IoT: Pivoting from Products to Solutions Growth!
IoT has progressed far beyond the novelty phase. Products labeled with the moniker “IoT” have quickly sprung up in the marketplace, promising much within a business climate looking for the next big thing. The limited success of those early products masks the real value of IoT.
IoT has roots in IT-centric thinking, which focuses on connectedness. As a natural extension of IT networking, IoT sales projections were expected to ramp at an accelerated pace. Part of that expectation was fueled by a belief that IoT products would extend IT networks quickly to the edge. That hasn’t necessarily been the case.
Part of the problem is that many IoT products, like most products, were designed as a one-size-fits-all solution. Products typically have been made to fit the profile needs of a wide audience, without endeavoring to address each individual customer’s needs. Many IoT products have fallen into this trap because they presume that a common value proposition existed amongst the entirety of the projected customer base.

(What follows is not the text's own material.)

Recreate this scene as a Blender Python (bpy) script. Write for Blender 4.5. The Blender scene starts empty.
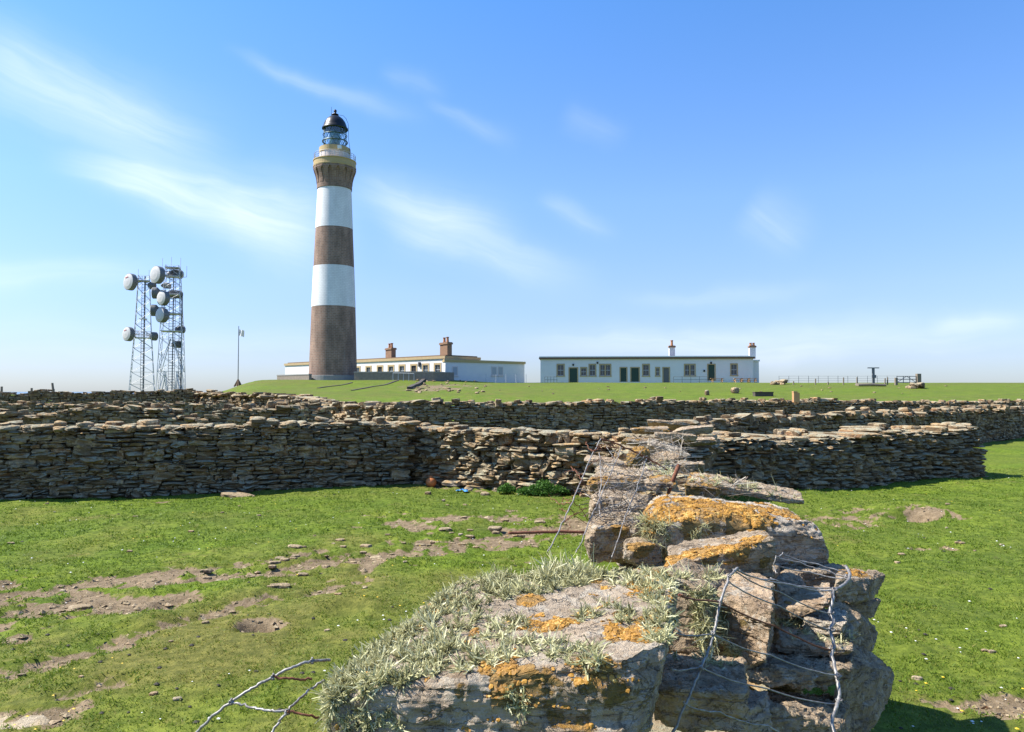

IoT Growth Fueled by Customer-Defined Needs
IoT means so much more than simply establishing connections between devices and systems. IoT revolves around Operational Technology (OT) and actual problems experienced at the edge. IoT can solve actual problems encountered by real-world subject matter experts (SMEs). Anyone that desires to produce operational efficiency in an organization (e.g., energy savings, predictive maintenance, sustainability, facility management, etc.) will look to secure access to real-time data to produce those efficiencies.
Therein lies the challenge of understanding the role of IoT into the future. IoT can leverage inexpensive wireless MCU devices to detect or cause a change through the direct monitoring and/or control of physical equipment. Asset digitization represents just one example of such an application of IoT. SMEs encounter problems unique to their application domain. They can produce efficiencies if they are given access to a particular data set that they define. The problem, unfortunately, is that existing one-size-fits-all IoT products cannot deliver the unique data set that they require. A roadblock results as they then endeavor to build an IoT solution for their unique needs. The “build or buy” dilemma has frustrated many. Prototyping and development IoT kits are readily available but have limited value in reducing the time to data.
Transition from Products to Services Demands Real-Time Data, Now!
History provides too many examples of organizations that failed to adapt or recognize the shifts in the market. Today, the current corporate mantra of “Services, Services, Services” is impossible to ignore. History threatens to repeat as the lessons of hardware-centric thinking may not be learned.
The growth of the “as-a-service” business model has impacted many parts of the built environment as various service providers push Energy-as-a-Service, Space-as-a-Service, etc. Between 2016 and 2020, the global XaaS market was forecasted to grow by 40 per cent each year.
IoT is not a respecter of business traditions. IoT provides the tools to pivot strategies from products to services. Why? IoT can represent the lowest-cost provider of real-time data, which will fuel the XaaS market. With inexpensive wireless MCU devices, IoT can extract real-time operational data, seamlessly transports the data to the cloud, and launch a host of real-time application service opportunities.
Product manufacturers that cannot proactively solve their data problem in their new service roadmap risk immediate obsolescence in the market.
What the Market Really wants is SOLUTIONS
It has been said that solutions combine products and services. If that is to be believed, then neither a product nor a service is sufficient. Solutions should help a customer every step of the way. Do you listen to your customers? Are you focused on driving and expanding on their User Experience (UX) to meet a specific need?
“The first requirement for an exemplary user experience is to meet the exact needs of the customer, without fuss or bother. Next comes simplicity and elegance that produce products that are a joy to own, a joy to use.”
One-size-fits-all IoT products won’t fit that profile. Companies that know the problem and can deliver the solution will succeed. All they need access to is real-time data. In a sense, the IoT market may evolve quite differently from what many expect. Specifically, the IoT market emphasis may shift from a product consumable by the end user, to a “Data-as-a-Service” consumable by businesses that deliver valued solutions to their customers. A shift from the direct to the indirect market may be altering the IoT landscape right now.
Conclusion
IoT has grown far beyond a market niche because real-time data is increasingly demanded across the landscape of industries. Horizontal IoT platform models that can deliver “Data-as-a-Service” may very well fuel the delivery of actual solutions in the market.